US-Mexico educational exchange set to explode

A group of students from Drake University recently completed an 18-day exchange program with the Tec de Monterrey Guadalajara Campus – the first visit of its kind since 2008.

According to the U.S. Consulate General in Guadalajara, the visit is “a positive sign” that the United States and Mexico are fulfilling the objective of presidents Barack Obama and Enrique Peñã Nieto to grow educational collaboration and exchange programs between the two nations. 

U.S. Consul General Susan Abeyta welcomed the students to the consulate to explain the facility’s mission and services that it provides to both U.S. and Mexican citizens.

The visit coincided with the launch of the 100,000 Strong in the Americas initiative on January 17 at the U.S. State Department in Washington, DC.

The goal of Obama’s signature education initiative is to increase the number of U.S. students studying in Latin America and the Caribbean to 100,000, and the number of Latin American and Caribbean students studying in the United States to the same figure.

At the ceremony, Secretary of State John Kerry said he hopes to mobilize resources for the initiative’s fund, with a goal of raising millions of dollars in private sector investment.

Santander Bank signed a one-million-dollar agreement to support the program with Partners of the Americas Foundation and the Association of International Educators, two of the organizations selected by the Department of State to implement the initiative.
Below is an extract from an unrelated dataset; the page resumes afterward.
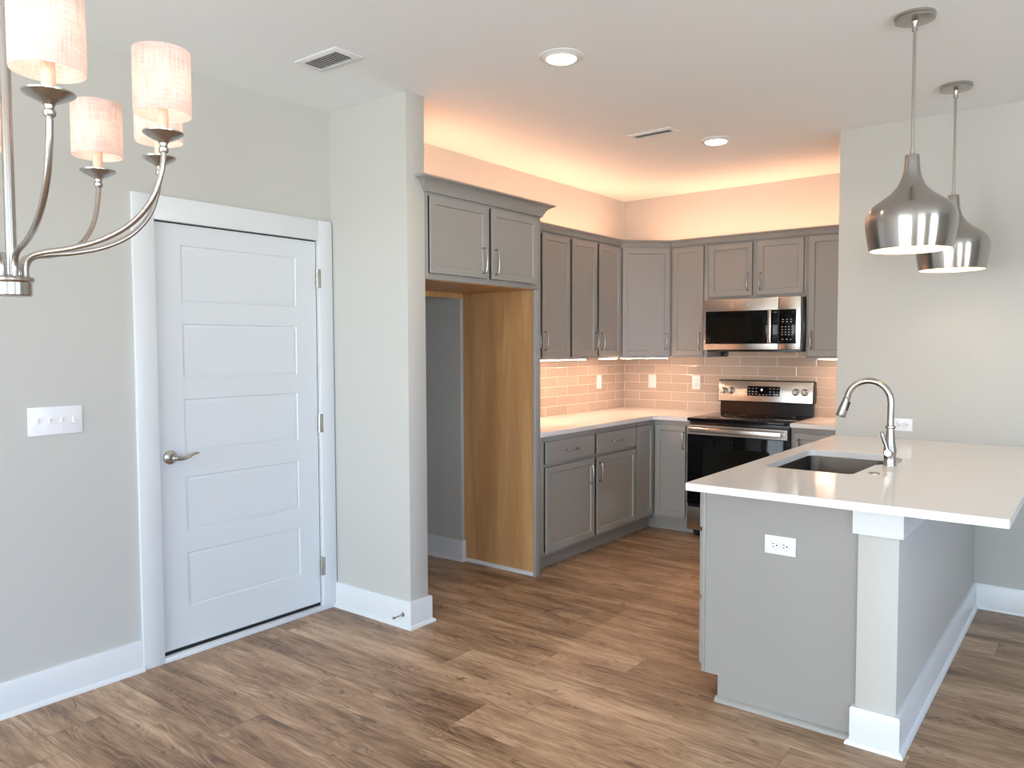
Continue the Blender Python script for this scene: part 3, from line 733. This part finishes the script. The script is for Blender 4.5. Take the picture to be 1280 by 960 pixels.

Vice President Biden said the focus of the fund is to create incentives for higher education institutions to overcome barriers and bring about wholesale, systemic change in how study abroad is administered in the Americas.

“100,000 Strong isn’t just another U.S. government scholarship program,” Biden said. “We are trying to create a synergy. A new synergy with private sectors, charities, universities, and all the governments in the hemisphere, to invest in sending students to and from the United States, to lower the financial and logistical and language and informational barriers that now stand in the way.”